There is a great deal of discussion throughout the novel about Indian rights or lack thereof, how Indians are abused by whites and have been from the start. But it's all talk until the very end, when we see what power the evil Densmore has and what danger Cogewea allowed herself to get into. She makes no attempt to get back at him, and forbids the ranch hands to try anything, knowing that they can do nothing -- and trying to do something may backfire on them. That hit home with me, in a way that all the general talk did not. Thus the power of fiction over nonfiction is demonstrated. 

Despite the clear portrayal of Indians (often referred to as Americans, or original Americans) as "good guys" and whites as "bad guys," Cogewea and the others seem resigned to the idea that the whites are winning and there is nothing they can do about it. This point is made over and over. Even though the old traditional grandmother is shown to be enormously wise and good, she is described as one of the last of a dying race. This all recalls Pokagon's point of view as well. I wonder at what point the books I'm reading will stop viewing Native Americans that way. It will be something to watch for.

Post-note
I have to add something to this, because I've now read a scholarly article by one Martha L. Viehmann ("My People...My Kind": Mourning Dove's Cogewea, the Half-blood as a Narrative of Mixed Descent) and it's helped me to think about the book a little more clearly. Viehmann states unequivocally that the stories and romance were written by Mourning Dove, while Lucullus McWhorter added in all the policy bits that so badly interrupt the narrative. Viehmann is more charitable than I am:

A notable difference between Mourning Dove and McWhorter is that she has strong faith in the power of stories (or fiction) to sway readers to her point of view, whereas he places his faith in the power of historical facts. Where Mourning Dove included dramatic vignettes of western life and incorporated Okanogan folktales into the novel, McWhorter added footnotes and arguments against the Indian Bureau.... In the novel proper, his inserted arguments can jolt the reader. [I'll say!]
Viehmann also discusses at length the issue alluded to by the subtitle, "the Half-blood." I kind of ignored that aspect of the novel, but it is important. Cogewea is to some extent at home in both worlds, Indian and white, but not completely accepted by either. But she is especially not accepted by the whites. In one important section, she rides in both the "squaws' race" and the "ladies' race" and wins both, but she is only given the prize in the squaws' race. The white man managing the races is horrified at the idea of her acting white, even though she is half white. Cogewea feels a bond with other Indians, not so much with whites, and of course many of the white characters are bad people (Densmore and her own father, especially). Since most of the Native American writers I'm reading have some white ancestry, this issue will undoubtedly come up again. It reminds me of the theme of "passing" in Black literature.

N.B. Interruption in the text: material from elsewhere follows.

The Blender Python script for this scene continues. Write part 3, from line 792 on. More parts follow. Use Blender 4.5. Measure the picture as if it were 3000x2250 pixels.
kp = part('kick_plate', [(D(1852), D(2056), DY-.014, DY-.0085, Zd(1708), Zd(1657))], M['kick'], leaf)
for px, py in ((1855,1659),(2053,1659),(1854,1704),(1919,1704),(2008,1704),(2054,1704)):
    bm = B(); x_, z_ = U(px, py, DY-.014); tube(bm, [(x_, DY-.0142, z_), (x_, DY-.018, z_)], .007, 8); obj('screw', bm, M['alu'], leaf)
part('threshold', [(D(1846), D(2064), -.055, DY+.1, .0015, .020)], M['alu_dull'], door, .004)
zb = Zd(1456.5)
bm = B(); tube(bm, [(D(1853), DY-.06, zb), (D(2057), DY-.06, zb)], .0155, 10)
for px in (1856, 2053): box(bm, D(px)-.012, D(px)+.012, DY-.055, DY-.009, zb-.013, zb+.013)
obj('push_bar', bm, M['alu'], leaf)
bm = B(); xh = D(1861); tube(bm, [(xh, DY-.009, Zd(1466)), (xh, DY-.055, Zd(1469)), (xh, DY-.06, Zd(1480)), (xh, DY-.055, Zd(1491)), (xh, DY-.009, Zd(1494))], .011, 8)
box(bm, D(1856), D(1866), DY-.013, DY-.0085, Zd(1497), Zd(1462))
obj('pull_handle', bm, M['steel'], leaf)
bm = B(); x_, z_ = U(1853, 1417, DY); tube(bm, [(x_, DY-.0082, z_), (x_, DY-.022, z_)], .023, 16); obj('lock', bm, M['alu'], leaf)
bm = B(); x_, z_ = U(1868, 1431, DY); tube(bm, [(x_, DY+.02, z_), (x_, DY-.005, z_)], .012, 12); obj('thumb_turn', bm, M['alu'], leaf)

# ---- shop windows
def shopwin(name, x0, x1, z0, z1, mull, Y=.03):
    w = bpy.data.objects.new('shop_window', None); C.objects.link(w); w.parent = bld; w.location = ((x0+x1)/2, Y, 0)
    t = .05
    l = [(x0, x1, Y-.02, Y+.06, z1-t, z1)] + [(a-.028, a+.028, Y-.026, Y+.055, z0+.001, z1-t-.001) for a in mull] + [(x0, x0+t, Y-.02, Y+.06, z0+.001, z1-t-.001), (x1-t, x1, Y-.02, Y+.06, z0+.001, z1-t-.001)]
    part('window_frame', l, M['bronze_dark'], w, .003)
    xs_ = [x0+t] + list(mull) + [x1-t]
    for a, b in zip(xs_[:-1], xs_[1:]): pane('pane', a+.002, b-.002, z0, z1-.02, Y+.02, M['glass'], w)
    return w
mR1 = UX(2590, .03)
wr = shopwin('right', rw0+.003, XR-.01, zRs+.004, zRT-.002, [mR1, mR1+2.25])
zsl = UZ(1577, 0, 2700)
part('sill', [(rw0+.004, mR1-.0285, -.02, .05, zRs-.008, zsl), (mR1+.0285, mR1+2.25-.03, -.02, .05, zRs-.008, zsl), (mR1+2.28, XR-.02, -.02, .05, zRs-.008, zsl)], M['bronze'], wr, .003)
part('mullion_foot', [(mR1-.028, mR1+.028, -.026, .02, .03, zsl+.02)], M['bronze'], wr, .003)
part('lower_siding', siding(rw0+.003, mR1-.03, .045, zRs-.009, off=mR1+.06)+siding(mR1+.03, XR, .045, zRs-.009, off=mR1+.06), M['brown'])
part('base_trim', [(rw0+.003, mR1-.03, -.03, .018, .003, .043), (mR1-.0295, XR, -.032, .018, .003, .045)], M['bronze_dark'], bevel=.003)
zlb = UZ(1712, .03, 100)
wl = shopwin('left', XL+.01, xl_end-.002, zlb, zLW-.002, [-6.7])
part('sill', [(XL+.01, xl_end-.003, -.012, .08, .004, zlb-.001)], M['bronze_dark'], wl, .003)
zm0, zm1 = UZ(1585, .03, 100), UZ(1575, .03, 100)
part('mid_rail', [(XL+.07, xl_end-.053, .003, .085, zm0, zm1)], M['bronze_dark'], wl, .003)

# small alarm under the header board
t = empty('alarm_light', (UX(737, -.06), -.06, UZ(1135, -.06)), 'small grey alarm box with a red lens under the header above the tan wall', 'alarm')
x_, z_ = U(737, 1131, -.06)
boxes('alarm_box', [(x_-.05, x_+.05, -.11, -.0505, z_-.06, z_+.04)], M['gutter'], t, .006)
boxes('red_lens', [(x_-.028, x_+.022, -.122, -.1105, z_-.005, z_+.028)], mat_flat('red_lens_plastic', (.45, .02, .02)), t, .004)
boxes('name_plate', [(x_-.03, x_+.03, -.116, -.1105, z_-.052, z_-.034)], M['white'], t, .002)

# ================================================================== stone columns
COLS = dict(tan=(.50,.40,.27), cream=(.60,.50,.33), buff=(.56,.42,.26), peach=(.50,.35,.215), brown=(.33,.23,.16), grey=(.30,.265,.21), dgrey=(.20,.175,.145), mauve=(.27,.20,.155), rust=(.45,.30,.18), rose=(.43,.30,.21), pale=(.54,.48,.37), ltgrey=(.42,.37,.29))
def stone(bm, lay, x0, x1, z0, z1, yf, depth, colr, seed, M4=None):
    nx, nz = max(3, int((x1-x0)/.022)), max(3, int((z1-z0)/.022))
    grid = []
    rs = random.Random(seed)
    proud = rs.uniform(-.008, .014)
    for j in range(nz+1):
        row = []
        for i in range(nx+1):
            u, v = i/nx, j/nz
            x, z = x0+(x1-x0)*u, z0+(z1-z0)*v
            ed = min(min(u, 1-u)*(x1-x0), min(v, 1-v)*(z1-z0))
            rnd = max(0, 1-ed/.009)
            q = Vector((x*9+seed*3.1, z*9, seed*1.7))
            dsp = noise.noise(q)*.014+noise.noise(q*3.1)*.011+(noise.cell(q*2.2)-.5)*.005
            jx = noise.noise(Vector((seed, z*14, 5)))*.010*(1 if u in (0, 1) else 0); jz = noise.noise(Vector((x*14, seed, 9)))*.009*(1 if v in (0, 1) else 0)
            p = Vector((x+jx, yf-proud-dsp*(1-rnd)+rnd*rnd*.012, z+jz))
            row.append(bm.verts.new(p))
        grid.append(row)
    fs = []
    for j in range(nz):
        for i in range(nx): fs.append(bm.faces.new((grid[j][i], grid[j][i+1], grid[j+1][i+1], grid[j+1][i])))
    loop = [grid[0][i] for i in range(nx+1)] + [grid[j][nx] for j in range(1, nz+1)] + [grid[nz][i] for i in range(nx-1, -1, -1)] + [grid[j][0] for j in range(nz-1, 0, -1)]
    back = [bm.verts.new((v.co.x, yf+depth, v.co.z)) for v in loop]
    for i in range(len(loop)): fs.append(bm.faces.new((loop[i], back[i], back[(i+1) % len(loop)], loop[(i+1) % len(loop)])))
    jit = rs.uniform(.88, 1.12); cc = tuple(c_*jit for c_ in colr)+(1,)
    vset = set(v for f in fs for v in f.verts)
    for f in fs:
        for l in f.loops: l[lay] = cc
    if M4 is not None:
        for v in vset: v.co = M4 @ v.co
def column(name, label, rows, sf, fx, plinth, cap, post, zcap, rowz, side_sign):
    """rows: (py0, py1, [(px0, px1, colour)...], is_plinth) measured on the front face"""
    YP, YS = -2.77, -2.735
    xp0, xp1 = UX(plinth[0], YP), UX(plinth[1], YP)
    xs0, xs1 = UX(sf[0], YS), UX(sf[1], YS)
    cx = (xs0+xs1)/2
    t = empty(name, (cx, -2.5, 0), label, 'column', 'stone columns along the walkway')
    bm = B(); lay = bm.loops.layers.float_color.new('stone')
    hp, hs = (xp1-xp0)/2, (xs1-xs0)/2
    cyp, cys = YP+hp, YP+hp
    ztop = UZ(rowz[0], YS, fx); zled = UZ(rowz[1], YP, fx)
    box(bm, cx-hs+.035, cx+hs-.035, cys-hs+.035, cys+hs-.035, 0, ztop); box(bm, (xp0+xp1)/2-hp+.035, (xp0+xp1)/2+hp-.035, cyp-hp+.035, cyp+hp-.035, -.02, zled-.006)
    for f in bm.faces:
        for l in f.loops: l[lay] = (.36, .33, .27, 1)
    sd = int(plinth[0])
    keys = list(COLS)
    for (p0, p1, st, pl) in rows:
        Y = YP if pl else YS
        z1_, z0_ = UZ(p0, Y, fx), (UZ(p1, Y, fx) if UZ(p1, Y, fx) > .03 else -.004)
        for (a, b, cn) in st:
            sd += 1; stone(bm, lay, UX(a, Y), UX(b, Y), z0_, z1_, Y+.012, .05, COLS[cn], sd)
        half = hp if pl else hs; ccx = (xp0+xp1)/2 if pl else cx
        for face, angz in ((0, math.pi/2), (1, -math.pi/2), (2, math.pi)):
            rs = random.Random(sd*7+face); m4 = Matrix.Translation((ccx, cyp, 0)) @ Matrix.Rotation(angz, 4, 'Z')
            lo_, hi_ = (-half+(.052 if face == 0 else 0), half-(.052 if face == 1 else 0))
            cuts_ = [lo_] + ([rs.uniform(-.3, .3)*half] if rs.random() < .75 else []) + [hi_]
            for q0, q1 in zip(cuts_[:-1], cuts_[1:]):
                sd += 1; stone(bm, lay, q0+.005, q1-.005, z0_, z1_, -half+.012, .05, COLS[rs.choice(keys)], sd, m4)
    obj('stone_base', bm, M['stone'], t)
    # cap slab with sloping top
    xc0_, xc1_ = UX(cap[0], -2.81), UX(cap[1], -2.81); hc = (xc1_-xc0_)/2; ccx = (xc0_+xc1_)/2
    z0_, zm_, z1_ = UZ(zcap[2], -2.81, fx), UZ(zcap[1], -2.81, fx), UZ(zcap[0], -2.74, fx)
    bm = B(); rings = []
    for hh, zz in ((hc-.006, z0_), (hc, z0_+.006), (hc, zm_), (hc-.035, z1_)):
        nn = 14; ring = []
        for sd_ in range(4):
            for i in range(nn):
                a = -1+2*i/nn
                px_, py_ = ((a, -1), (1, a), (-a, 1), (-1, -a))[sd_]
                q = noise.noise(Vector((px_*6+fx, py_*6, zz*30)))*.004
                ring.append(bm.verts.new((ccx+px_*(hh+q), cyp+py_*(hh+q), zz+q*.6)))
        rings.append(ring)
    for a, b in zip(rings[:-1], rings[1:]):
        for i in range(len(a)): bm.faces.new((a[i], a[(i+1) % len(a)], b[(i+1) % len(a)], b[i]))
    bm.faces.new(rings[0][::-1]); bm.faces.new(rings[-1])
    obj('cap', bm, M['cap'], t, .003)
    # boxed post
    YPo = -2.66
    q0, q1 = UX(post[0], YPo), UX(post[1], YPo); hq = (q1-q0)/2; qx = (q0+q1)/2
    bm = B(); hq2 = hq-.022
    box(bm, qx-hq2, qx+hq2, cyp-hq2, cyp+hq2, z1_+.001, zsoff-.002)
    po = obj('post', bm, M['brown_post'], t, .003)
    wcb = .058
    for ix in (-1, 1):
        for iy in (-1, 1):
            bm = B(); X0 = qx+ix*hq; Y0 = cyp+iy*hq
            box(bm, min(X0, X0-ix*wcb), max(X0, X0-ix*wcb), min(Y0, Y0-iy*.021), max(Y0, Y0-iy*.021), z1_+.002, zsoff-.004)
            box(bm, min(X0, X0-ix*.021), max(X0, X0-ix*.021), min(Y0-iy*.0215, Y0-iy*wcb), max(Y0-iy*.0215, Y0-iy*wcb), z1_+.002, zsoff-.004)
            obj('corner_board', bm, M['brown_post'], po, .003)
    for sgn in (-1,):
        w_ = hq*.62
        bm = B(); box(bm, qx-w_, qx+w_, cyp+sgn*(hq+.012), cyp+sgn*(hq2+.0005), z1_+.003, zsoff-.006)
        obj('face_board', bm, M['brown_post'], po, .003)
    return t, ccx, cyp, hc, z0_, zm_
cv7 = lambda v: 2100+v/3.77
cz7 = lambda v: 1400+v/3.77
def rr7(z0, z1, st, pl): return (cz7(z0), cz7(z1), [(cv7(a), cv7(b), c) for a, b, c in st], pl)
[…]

The article was originally published in Early Native American Writing: New Critical Essays, edited by Helen Jaskoski, 1996, and reprinted in the volume I got from the Longmont public library, Native-American Writers, edited by Harold Bloom, 1998. The latter volume says Viehmann is "currently adjunct professor of English at the University of Denver," but that was back in 1998. She received her PhD in American Studies at Yale in 1994, so her Cogewea article is obviously part of her dissertation. More recently she seems to have taught writing at Northern Kentucky University (there are "rate my professor" reviews from 10-15 years ago). Now she appears to be active in Black Lives Matter marches and such.  She seems to be about my age, yet another would-be academic who didn't make it. I suspect I'd like her. We'd certainly have things to talk about.